I came home the day before yesterday to find a plain brown carton – from the Musical Heritage Society – on my front porch. I was like a kid at Christmas. See, I had ordered from the MHS clearance section. I got these six CDs for five bucks apiece! This will more than likely complete my Christmas music acquisitions for this year.

Joe Williams may be best known to many Americans as Claire Huxtable’s father on The Cosby Show. But before his daughter married Dr. Huxtable, Joe Williams had already made a name for himself as a great jazz singer. When I grow up, I want to sing Christmas songs like Joe Williams.

Tony Bennett’s Snowfall was first released in 1968. This remastered, repackaged edition probably ought to be in the rotation for your Christmas open house/dinner.

If you like jazz, and if you like Christmas music, find the Verve collection Have Yourself a Jazzy Little Christmas. I was working late at the church office Wednesday night and I had this CD playing. When Ella Fitzgerald sang The Secret of Christmas…

So may I suggest, the secret of Christmas
It’s not the things you do, at Christmas time
But the Christmas things you do all year through…

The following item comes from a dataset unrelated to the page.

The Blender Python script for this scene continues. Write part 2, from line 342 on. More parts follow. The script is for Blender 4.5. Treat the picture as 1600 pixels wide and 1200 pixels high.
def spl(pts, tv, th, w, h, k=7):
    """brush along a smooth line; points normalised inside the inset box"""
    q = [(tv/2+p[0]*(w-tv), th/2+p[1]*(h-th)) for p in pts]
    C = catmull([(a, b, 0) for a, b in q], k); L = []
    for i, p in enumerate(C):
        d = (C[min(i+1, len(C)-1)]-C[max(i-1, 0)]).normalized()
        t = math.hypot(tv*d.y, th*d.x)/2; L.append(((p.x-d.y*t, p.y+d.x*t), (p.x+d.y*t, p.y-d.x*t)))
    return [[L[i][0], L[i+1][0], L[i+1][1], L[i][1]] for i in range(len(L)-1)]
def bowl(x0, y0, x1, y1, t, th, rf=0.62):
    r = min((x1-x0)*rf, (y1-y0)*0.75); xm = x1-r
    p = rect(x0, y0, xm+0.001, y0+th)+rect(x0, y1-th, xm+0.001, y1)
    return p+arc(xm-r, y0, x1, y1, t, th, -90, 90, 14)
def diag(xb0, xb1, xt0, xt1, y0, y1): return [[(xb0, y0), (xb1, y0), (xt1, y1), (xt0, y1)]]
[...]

…I was wiping a little dust. Good stuff!

Spike Jones. No, silly…not the one with a “z” in his misspelled name! The one with the City Slickers! You’d be hard pressed to find a more competent and talented bunch of musicians from the 1940s and 1950s. Thing is, their excellent musicianship was masked by the silliness of their stuff. Oddly enough, this Christmas collection reflects Spike Jones’s more “serious” side. Jingle Bells (in pig Latin!) and I’m Gettin’ Nothin’ for Christmas notwithstanding, this is a great Christmas CD. (Check the tight vocal harmony on Silent Night.)

In a former life, many moons ago, I was a trumpet player and all-around brass aficionado. There’s something about Christmas music and brass ensembles that is just right. The Canadian Brass enlists a few of their friends to make Noel wonderful. And did you know that they include the great Stan Kenton arrangement of Angels We Have Heard on High? In the same vein, Christmas Fanfare is a little more “buttoned up” version of Christmas set to brass.

So, that’ll just about do it for me and my listening for the year. What about you? What music makes it really Christmas for you? Got any favorites? Any off-the-wall and out-of-the-ordinary Christmas music?